15th Jaina Studies Workshop
Date: 22 March 2013 Time: 9:00 AM
Finished: 22 March 2013 Time: 5:00 PM
Venue: Brunei Gallery Room: Brunei Gallery Lecture Theatre
Lecturer:
Abstract:
Late Jain treatises about theory of knowledge essentially deal with the following question: how to gain new knowledge? In the field of argumentation, this task is generally handled by an inference (anumāṇa), the means by which one might gain a piece of knowledge of the form 'x is A' from both knowledge of 'x is B' and knowledge about the relation of universal concomitance (vyāpti) between A and B.
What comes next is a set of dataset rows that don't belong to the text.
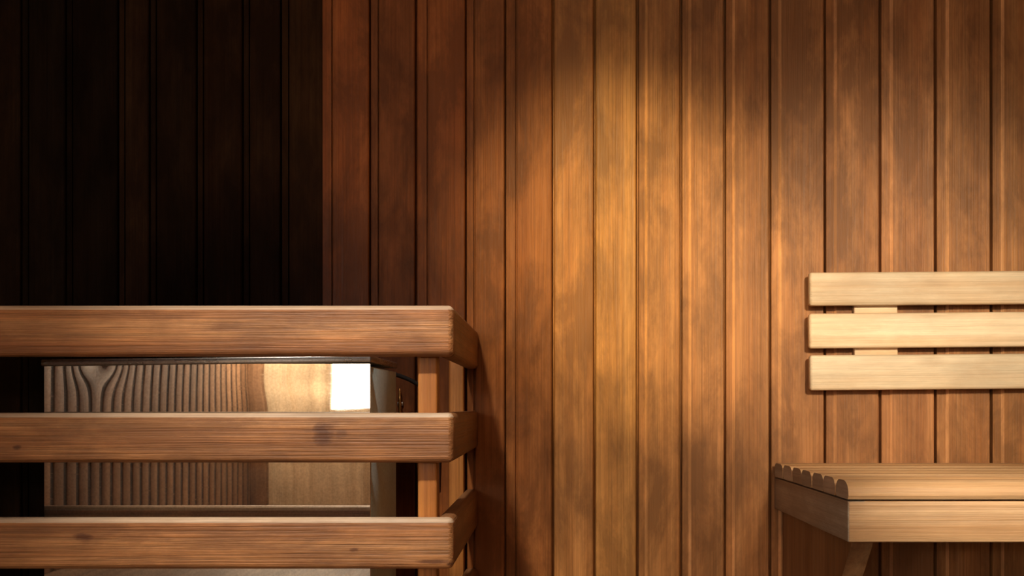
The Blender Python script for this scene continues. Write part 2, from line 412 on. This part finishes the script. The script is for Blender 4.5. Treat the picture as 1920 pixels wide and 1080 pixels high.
# ------------------------------------------------------------------ stove guard rail
guard = empty('guard_rail', (-0.70, 1.75, 0.0))
tag(guard, 'rounded brown wooden guard rail of horizontal bars around the steel stove', 'guard rail')
def child(o, par):
    o.parent = par; o.matrix_parent_inverse = Matrix.Translation(-par.location); return o
RY0, RT = 1.478, 0.027           # front face of the bars, thickness
GX0, GX1 = -1.25, -0.146         # outer faces
rails = [(572, 668), (774, 868), (972, 1068)]
zr = [(px(0, b, RY0)[2] + 0.0, px(0, t, RY0)[2]) for t, b in rails]
dz = zr[1][0] - zr[2][0]
zr += [(zr[2][0] - dz, zr[2][1] - dz)]
for z0, z1 in zr:
    fb = child(box('front_bar', (GX0, RY0, z0), (GX1, RY0 + RT, z1), M['rail_x'], bevel=0.0095, seg=6), guard)
    fb.data.materials.append(M['rail_worn_lit'])       # worn upper edge, its highlight painted in as a paler colour
    for pl in fb.data.polygons:
        if pl.normal.z > 0.34: pl.material_index = 1
    for xa, xb in ((GX1 - RT - 0.0005, GX1 - 0.0005), (GX0, GX0 + RT)):
        child(box('side_bar', (xa, RY0 + RT, z0), (xb, YB, z1), M['rail_y'], bevel=0.0085, seg=4), guard)
top = zr[0][1] - 0.012
PW = 0.030
for xa in (GX1 - RT - 0.0008 - PW, GX0 + RT):
    child(box('post', (xa, RY0 + RT, 0.0), (xa + PW, RY0 + RT + 0.034, top), M['post'], bevel=0.003), guard)
    child(box('post', (xa, YB - 0.032, 0.0), (xa + PW, YB - 0.0002, top), M['post'], bevel=0.003), guard)

# ------------------------------------------------------------------ steel stove behind the guard
HY0, HY1 = 1.58, 1.845
HX0, HX1 = px(83, 0, HY0)[0], px(694, 0, HY0)[0]
HZ1 = px(0, 682, HY0)[2]; HZ0 = 0.16
stove = empty('sauna_stove', ((HX0 + HX1) / 2, (HY0 + HY1) / 2, 0.0))
tag(stove, 'stainless steel sauna stove with mirror bright front behind the wooden guard', 'stove')
child(box('body', (HX0 + 0.004, HY0 + 0.006, HZ0), (HX1 + 0.0005, HY1, HZ1 - 0.004), M['galv'], bevel=0.002, seg=2), stove)
# front sheet, slightly buckled near its top edge
nx, nz = 90, 60
vs, fs = [], []
def sheet(x, z):
    u = (x - HX0) / (HX1 - HX0); t = (HZ1 - z)
    e = math.exp(-t / 0.05)
    h = 0.0
    h += -0.0022 * e * (x - HX0) * (0.35 + 0.65 * math.sin(math.pi * min(1, u * 1.3)))   # twist near the top
    dx, dzz = (x + 0.735), (z - HZ1 - 0.004)
    h += 0.00045 * math.exp(-(dx * dx) / (2 * 0.022 ** 2) - (dzz * dzz) / (2 * 0.022 ** 2))
    dx, dzz = (x + 0.36), (z - HZ1 + 0.03)
    h += 0.0003 * math.exp(-(dx * dx) / (2 * 0.06 ** 2) - (dzz * dzz) / (2 * 0.018 ** 2))
    return h
for j in range(nz + 1):
    for i in range(nx + 1):
        x = HX0 + (HX1 - HX0) * i / nx; z = HZ0 + (HZ1 - HZ0) * j / nz
        vs.append((x, HY0 + sheet(x, z), z))
for j in range(nz):
    for i in range(nx):
        a = j * (nx + 1) + i
        fs.append([a, a + 1, a + nx + 2, a + nx + 1])
# folded rim: give the sheet thickness by a back copy
nb = len(vs)
vs += [(x, y + 0.004, z) for x, y, z in vs]
fs += [[f[0] + nb, f[3] + nb, f[2] + nb, f[1] + nb] for f in fs]
ring = [i for i in range(nx + 1)] + [(j + 1) * (nx + 1) + nx for j in range(nz)] + [nz * (nx + 1) + i for i in range(nx - 1, -1, -1)] + [j * (nx + 1) for j in range(nz - 1, 0, -1)]
for i in range(len(ring)):
    a, b = ring[i], ring[(i + 1) % len(ring)]
    fs.append([a, b, b + nb, a + nb])
child(mesh('front_panel', vs, fs, M['steel'], smooth=True, sharp=35), stove)
# lid with a folded lip, sitting a touch skew
lid = child(box('lid', (HX0 - 0.004, HY0 - 0.004, HZ1 - 0.001), (HX1 + 0.0025, HY1 + 0.002, HZ1 + 0.0105), M['lid'], bevel=0.0025, seg=3), stove)
lid.rotation_euler = (0, math.radians(-0.72), 0)
for sx in (HX0 + 0.04, HX1 - 0.07):
    for sy in (HY0 + 0.03, HY1 - 0.06):
        child(box('leg', (sx, sy, 0.0), (sx + 0.03, sy + 0.03, HZ0), M['galv'], bevel=0.002), stove)

# cable and sensor behind the stove
cab = tube('power_cable', [(-0.335, 1.849, 0.640), (-0.305, 1.90, 0.632), (-0.262, 1.93, 0.612), (-0.240, 1.955, 0.588), (-0.228, 1.985, 0.52), (-0.228, 1.9935, 0.40)], 0.0042, M['rubber'])
tag(cab, 'black cable sagging from the stove back beside the wooden post', 'cable')
sp = px(749, 752, 1.985)
sens = empty('sensor_rod', (sp[0], 1.99, sp[2] - 0.03)); tag(sens, 'thin brass sensor rod on the wall beside the stove', 'sensor')
def lathe(name, prof, mat, parent, seg=14):
    vs, fs = [], []
    for r, z in prof:
        for i in range(seg):
            a = 2 * math.pi * i / seg; vs.append((r * math.cos(a), r * math.sin(a), z))
    for j in range(len(prof) - 1):
        for i in range(seg):
            fs.append([j * seg + i, j * seg + (i + 1) % seg, (j + 1) * seg + (i + 1) % seg, (j + 1) * seg + i])
    fs.append(list(range(seg))[::-1]); fs.append([(len(prof) - 1) * seg + i for i in range(seg)])
    return mesh(name, vs, fs, mat, parent, smooth=True, sharp=40)
lathe('rod', [(0.0035, 0), (0.004, 0.002)] + [(0.004 if k % 2 else 0.003, 0.004 + 0.004 * k) for k in range(9)] + [(0.0025, 0.048), (0.0008, 0.056)], M['brass'], sens)
c = box('clip', (-0.006, 0.003, 0.02), (0.006, 0.0098, 0.028), M['screw'], bevel=0.001); c.parent = sens
p = px(868, 870, 1.998)
scr = empty('wall_screw', (p[0], 2.0, p[2])); tag(scr, 'small steel screw in the wall boards below the middle guard bar', 'screw')
hd = lathe('head', [(0.0042, 0.0), (0.0042, 0.0012), (0.0032, 0.0022), (0.0012, 0.0022), (0.0012, 0.001)], M['screw'], scr, 12)
hd.rotation_euler = (math.radians(90), 0, 0)

# ------------------------------------------------------------------ bench
BX0, BX1, BY0 = 0.463, XR - 0.002, 1.507
bench = empty('sauna_bench', (1.3, 1.75, 0.0))
tag(bench, 'pale wooden slatted bench seat fixed along the panelled wall', 'bench')
z_ap0, z_ap1 = px(0, 1017, BY0)[2], px(0, 940, BY0)[2]
z_s1 = px(0, 902, BY0)[2]
ns = 7; pitch = (YB - BY0) / ns
for i in range(ns):
    y0 = BY0 - 0.004 + pitch * i
    y1 = y0 + pitch - 0.0035
    r = 0.0135 if i else 0.019
    prof = []
    z0 = z_ap1 + 0.003; z1 = z_s1
    w_ = y1 - y0
    prof += [(y0 + 0.004, z0), (y0, z0 + 0.006)]
    for k in range(7):
        a = math.pi - math.pi / 2 * k / 6
        prof.append((y0 + r * 1.3 + r * 1.3 * math.cos(a), z1 - r + r * math.sin(a)))
    for k in range(7):
        a = math.pi / 2 - math.pi / 2 * k / 6
        prof.append((y1 - r * 1.1 + r * 1.1 * math.cos(a), z1 - r + r * math.sin(a)))
    prof += [(y1, z0 + 0.006), (y1 - 0.004, z0)]
    yc, zc_ = (y0 + y1) / 2, (z0 + z1) / 2
    o = prism('seat_slat', [(a - yc, b - zc_) for a, b in prof], 'x', -(BX1 - BX0) / 2, (BX1 - BX0) / 2, M['seat_x'], smooth=True)
    o.data.materials.append(M['seat_y'])
    for pl in o.data.polygons:
        if pl.normal.x < -0.9: pl.material_index = 1
    o.location = ((BX0 + BX1) / 2 + 0.001 * random.uniform(-1, 1), yc, zc_)
    child(o, bench)
child(box('front_apron', (BX0 + 0.001, BY0, z_ap0), (BX1, BY0 + 0.028, z_ap1), M['seat_x'], bevel=0.0025), bench)
child(box('side_apron', (BX0, BY0 + 0.0005, z_ap0 + 0.0005), (BX0 + 0.028, YB - 0.001, z_ap1), M['seat_y'], bevel=0.0015), bench)
# tapered supports
def support(x0, x1):
    yt = BY0 + 0.034
    prof = [(yt, z_ap0), (YB - 0.0005, z_ap0), (YB - 0.0005, 0.0), (yt + 0.27, 0.0), (yt + 0.255, 0.05), (yt + 0.006, z_ap0 - 0.012)]
    yc, zc_ = 1.8, 0.18
    o = prism('support', [(a - yc, b - zc_) for a, b in prof], 'x', -(x1 - x0) / 2, (x1 - x0) / 2, M['seat_z'])
    o.location = ((x0 + x1) / 2, yc, zc_); child(o, bench)
support(0.480, 0.514); support(1.60, 1.634)

# ------------------------------------------------------------------ backrest on the wall
KX0, KX1 = 0.5285, XR - 0.01
KY0, KT = 1.966, 0.019
br = empty('bench_backrest', (KX0, YB, px(0, 731, KY0)[2]))
tag(br, 'pale pine backrest of three horizontal slats on the wall above the bench', 'backrest')
for t, b in ((510.5, 573), (587.5, 653), (666, 732)):
    z0, z1 = px(0, b, KY0)[2], px(0, t, KY0)[2]
    child(box('back_slat', (KX0 + random.uniform(-0.001, 0.001), KY0, z0), (KX1, KY0 + KT, z1), M['pine_x'], bevel=0.0055, seg=3), br)
za, zb = px(0, 728, KY0)[2] + 0.01, px(0, 512, KY0)[2] - 0.012
for xa in (px(1603, 0, KY0 + KT)[0], 1.75):
    child(box('cleat', (xa, KY0 + KT, za), (xa + 0.0885, YB - 0.001, zb), M['pine_x'], bevel=0.002), br)
br.rotation_euler = (0, math.radians(-0.45), 0)

# ------------------------------------------------------------------ added lamps (out of frame), aimed to shape the light
LAB = {'key': 'added unseen spot under the ceiling, brightens the bench backrest',
       'left': 'added unseen spot on the left side, brightens the guard rail',
       'bench': 'added unseen spot under the ceiling, brightens the bench seat',
       'pool': 'added unseen spot under the ceiling, makes the pool of light mid wall'}
for name, pos, aim, pw, cone, blend, colr, rad in ADDED_SPOTS:
    pos = Vector(pos); d = (Vector(aim) - pos).normalized()
    fx = empty('added_spot', pos); tag(fx, LAB[name], 'lamp', 'added spots')
    q = d.to_track_quat('-Z', 'Y')
    hs = lathe('added_spot_housing', [(0.03, 0.14), (0.055, 0.13), (0.06, 0.02), (0.064, 0.018), (0.064, 0.006), (0.058, 0.006)], M['lamp_body'], fx, 20)  # lamp_body, lamp_lens: materials of the added lamps only
    hs.rotation_euler = q.to_euler()
    ln = lathe('lens', [(0.056, 0.004), (0.056, 0.0085)], M['lamp_lens'], fx, 20); ln.rotation_euler = q.to_euler()
    back = pos - d * 0.07
    sm = box('added_spot_stem', (-0.008, -0.008, 0), (0.008, 0.008, H - back.z), M['lamp_body'], fx, bevel=0.001)
    sm.location = (back.x - pos.x, back.y - pos.y, back.z - pos.z + (H - back.z) / 2)
    ld = bpy.data.lights.new('spot_' + name, 'SPOT'); ld.energy = pw; ld.color = colr
    ld.spot_size = math.radians(cone); ld.spot_blend = blend; ld.shadow_soft_size = rad
    lo = bpy.data.objects.new('spot_beam', ld); COL.objects.link(lo)
    lo.parent = fx; lo.location = d * (0.02 + rad); lo.rotation_euler = q.to_euler()

# added light in the corner behind the camera, brightens the mirrored walls
cp, cw, cc = ADDED_CORNER_LAMP
lan = empty('added_corner_lamp', cp); tag(lan, 'added unseen corner light by the window, brightens the mirrored walls', 'lamp')
gl = lathe('added_globe', [(0.02, -0.06), (0.045, -0.045), (0.055, 0.0), (0.045, 0.045), (0.02, 0.06)], plain('added_lamp_globe', (0.9, 0.85, 0.75), 0.4, emit=(cc, cw)), lan, 20)
bs = box('added_lamp_base', (-0.05, -0.29, -0.05), (0.05, -0.27, 0.05), M['lamp_body'], lan, bevel=0.004)
ar = box('added_lamp_arm', (-0.01, -0.27, -0.07), (0.01, 0.0, -0.06), M['lamp_body'], lan, bevel=0.002)

gp, gw, gc = ADDED_FILL_LAMP
dome = empty('added_fill_lamp', gp); tag(dome, 'added unseen opal fill light under the ceiling', 'lamp')
lathe('added_fill_shade', [(0.03, -0.07), (0.08, -0.06), (0.115, -0.02), (0.12, 0.04), (0.12, 0.06)], plain('added_fill_opal', (0.9, 0.86, 0.78), 0.4, emit=(gc, gw)), dome, 28)
lathe('added_fill_rose', [(0.125, 0.06), (0.125, 0.1), (0.03, 0.12), (0.03, H - gp[2])], M['lamp_body'], dome, 28)
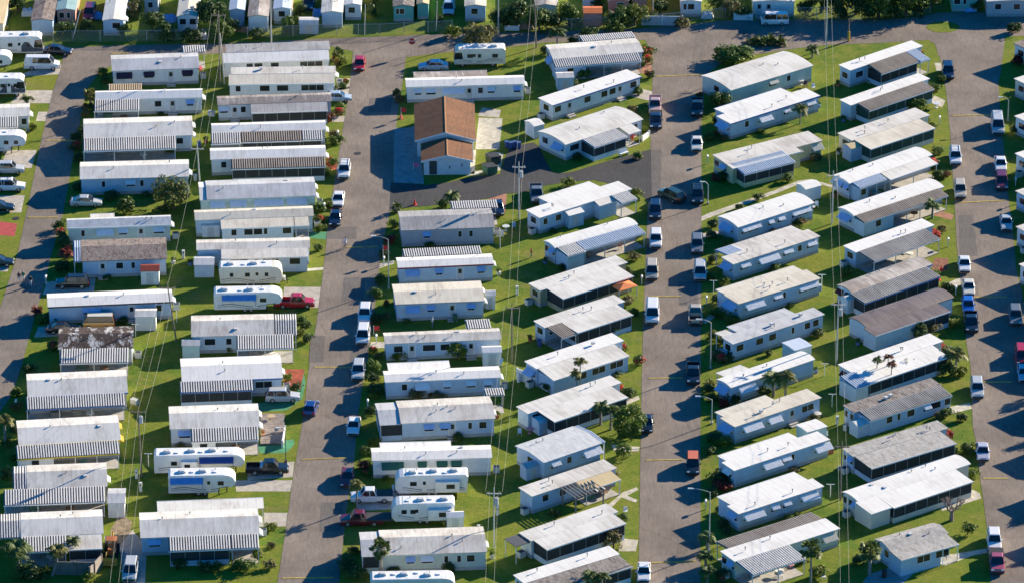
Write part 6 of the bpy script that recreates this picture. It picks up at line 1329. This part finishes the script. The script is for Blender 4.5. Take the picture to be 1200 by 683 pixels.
chair_thing(968, 512, 'white chair on rear patio of weathered home', (.75, .75, .72)); table_set(958, 489, 'pale table at back of weathered grey home', (.65, .63, .6)); chair_thing(965, 678, 'white bench seat on slab by fan palm', (.75, .75, .75)); table_set(593, 270, 'glass patio table right of grey ribbed home', (.5, .55, .58)); chair_thing(588, 277, 'white patio chair right of grey ribbed home', (.7, .7, .7)); chair_thing(602, 268, 'blue patio chair right of grey ribbed home', (.2, .4, .6))
# T-shaped clothes-line posts
def tpost(px, py, label, h=2.0):
    p = P(px, py); root = thing('clothes_pole', label, 'clothes pole', (p.x, p.y, 0), CROSS)
    MB().tube((0, 0, 0), (0, 0, h), .05).build('post', m_post, root); MB().box(-.55, .55, -.03, .03, h - .08, h).build('crossbar', m_post, root)
for x, y, l in [(207, 377, 'white whirly clothes pole on grass behind black gutter home'), (586, 291, 'white clothes pole right of maroon gutter home'), (975, 476, 'white clothes pole behind weathered grey home'), (973, 582, 'white statue-like clothes pole behind red edged home'), (966, 440, 'white clothes pole on grass by tall ribbed shed'), (1018, 262, 'white clothes pole by brown carport rear'), (159, 394, 'white clothes pole beside leaning wooden pole'),
                (174, 546, 'white folded clothes pole right of transformer pole'), (963, 336, 'white clothes pole behind cream-white home'), (836, 343, 'white clothes pole by lime ball bush')]:
    tpost(x, y, l)
# satellite dishes / propane tanks
def dish(px, py, label):
    p = P(px, py); root = thing('satellite_dish', label, 'satellite dish', (p.x, p.y, 0), R(200))
    MB().tube((0, 0, 0), (0, 0, 1.2), .05).build('mast', m_steel, root); b = MB(); b.tube((0, 0, 1.2), (.12, 0, 1.32), .08, .45, 14); b.build('dish', m_trim, root)
dish(588, 432, 'white satellite dish by white gabled shed'); dish(1036, 240, 'white satellite dish beside brown carport')
def tank(px, py, label):
    p = P(px, py); root = thing('gas_tank', label, 'gas tank', (p.x, p.y, 0), CROSS)
    MB().tube((0, 0, .05), (0, 0, 1.2), .28, .28, 14).tube((0, 0, 1.2), (0, 0, 1.35), .28, .1, 14).build('cylinder', m_trim, root); MB().tube((0, 0, 1.35), (0, 0, 1.5), .06).build('valve', m_pipe, root)
tank(634, 396, 'white gas cylinder behind broad striped-awning home'); tank(237, 409, 'white gas tank below blue window wall'); tank(155, 418, 'small tank at right end of mottled roof home'); tank(608, 447, 'white gas cylinder at white rear fence')
# flags and small coloured markers
def flag(px, py, label, col, h=2.0):
    p = P(px, py); root = thing('garden_flag', label, 'flag', (p.x, p.y, 0), CROSS)
    MB().tube((0, 0, 0), (0, 0, h), .03).build('flagpole', m_post, root); MB().sheet([(0, 0), (.25, 0), (.5, .0), (.7, 0)], [(.02, h - .05), (.02, h - .75)]) if False else None
    b = MB(); xs = [0, .2, .4, .6, .8]; ys = [.0, .05, -.03, .05, 0]
    for (x0, y0), (x1, y1) in zip(zip(xs, ys), zip(xs[1:], ys[1:])): b.add([(x0, y0, h - .75), (x1, y1, h - .75), (x1, y1, h - .05), (x0, y0, h - .05)], [(0, 1, 2, 3)])
    b.build('cloth', M_('cloth_' + col, {'red': (.6, .03, .04), 'pink': (.6, .15, .3)}[col], .7), root)
flag(470, 140, 'red flag on short pole left of clubhouse', 'red'); flag(484.5, 199, 'small pink flag on paved lot by clubhouse', 'pink', 1.2); flag(449, 306, 'red flag hanging by green-grey street lamp', 'red', 2.6); flag(438, 392, 'small red flag above mailbox on second street', 'red', 1.5)
# traffic cone, orange canopy umbrella, barrier
def cone(px, py, label):
    p = P(px, py); root = thing('traffic_cone', label, 'traffic cone', (p.x, p.y, 0)); MB().tube((0, 0, .04), (0, 0, .85), .24, .05, 12).build('cone', M_('cone_red', (.65, .05, .03), .5), root); MB().box(-.32, .32, -.32, .32, 0, .04).build('cone_base', M_('cone_red', (.65, .05, .03), .5), root)
cone(486, 240, 'red cone at kerb of new asphalt lane'); cone(470, 139, 'red cone beside hedge left of clubhouse'); cone(1103, 317, 'orange garden cone on brown mulch'); cone(1100, 328, 'orange jar-like cone at path by dirt streaked home')
def canopy(px, py, label, mat, w=3.2, d=2.4, h=2.0, rot=33):
    p = P(px, py); root = thing('garden_canopy', label, 'canopy', (p.x, p.y, 0), R(rot))
    b = MB(); b.add([(-w / 2, -d / 2, h), (w / 2, -d / 2, h), (w / 2, d / 2, h), (-w / 2, d / 2, h), (0, 0, h + .45)], [(0, 1, 4), (1, 2, 4), (2, 3, 4), (3, 0, 4)]); b.build('canopy_top', mat, root)
    for x in (-w / 2 + .1, w / 2 - .1):
        for y in (-d / 2 + .1, d / 2 - .1): MB().box(x - .04, x + .04, y - .04, y + .04, 0, h).build('post', m_post, root)
canopy(731, 349, 'bright orange canopy at street end of tan home', M_('canvas_orange', (.70, .20, .06), .7))
# timber pergola beside tan carport
p = P(683, 592); root = thing('pergola', 'grey timber pergola frame beside tan carport', 'pergola', (p.x, p.y, 0), R(33)); pm = plain('pergola_timber', (.30, .26, .24), .8)
for x in (-2.2, 2.2):
    for y in (-1.6, 1.6): MB().box(x - .08, x + .08, y - .08, y + .08, 0, 2.3).build('post', pm, root)
for y in (-1.6, 1.6): MB().box(-2.5, 2.5, y - .06, y + .06, 2.3, 2.5).build('beam', pm, root)
for i in range(9): x = -2.3 + i * .575; MB().box(x - .04, x + .04, -1.9, 1.9, 2.5, 2.62).build('rafter', pm, root)
# small boat on trailer under the tan carport
p = P(704, 579); root = thing('small_boat', 'dark small boat parked under tan carport', 'boat', (p.x, p.y, .35), R(33))
MB().add([(-1.8, -.6, .5), (1.0, -.6, .5), (2.1, 0, .6), (1.0, .6, .5), (-1.8, .6, .5), (-1.7, -.35, 0), (1.0, -.3, 0), (1.6, 0, .1), (1.0, .3, 0), (-1.7, .35, 0)], [(5, 9, 8, 7, 6), (0, 1, 6, 5), (1, 2, 7, 6), (2, 3, 8, 7), (3, 4, 9, 8), (4, 0, 5, 9), (0, 4, 3, 2, 1)]).build('hull', M_('hull_dark', (.05, .055, .07), .4), root); MB().box(-.9, -.6, -.5, .5, .5, .6).box(.2, .5, -.45, .45, .5, .6).build('bench', m_trim, root)
# deck
p = P(319, 503); root = thing('timber_deck', 'weathered grey timber deck at street end of white home', 'deck', (p.x, p.y, 0), CROSS + R(4)); b = MB()
for i in range(14): y = -4.6 + i * .66; b.box(-1.6, 1.7, y, y + .62, .18, .24)
b.build('decking', plain('deck_boards', (.26, .22, .20), .9, var=.4), root); MB().box(-1.5, 1.6, -4.5, 4.5, 0, .18).build('joists', m_wood, root)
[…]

Now, while Buddhist and Naiyāyika theories of inference are well documented, Jain ones still call for further explanations. In his Parīkṣāmukham, Introduction to philosophical investigation, the Digambara master Māṇikyanandi (eight century AD) grants five main types of universal concomitance, namely inherence, co-presence, causality, succession and essence. Since the answer to the question 'given an epistemic situation and a universal concomitance, is one justified to draw an inference?' differs for each type of universal concomitance, Māṇikyanandi offers for each type an extensive picture of the situations from which a correct inference is to be drawn. From a study of Mānikyanandi's text, the objective of this talk is to understand some specificities of late Jain theories of inference and to compare them with Buddhist ones, especially the ones developed in the tradition of Dharmakīrti.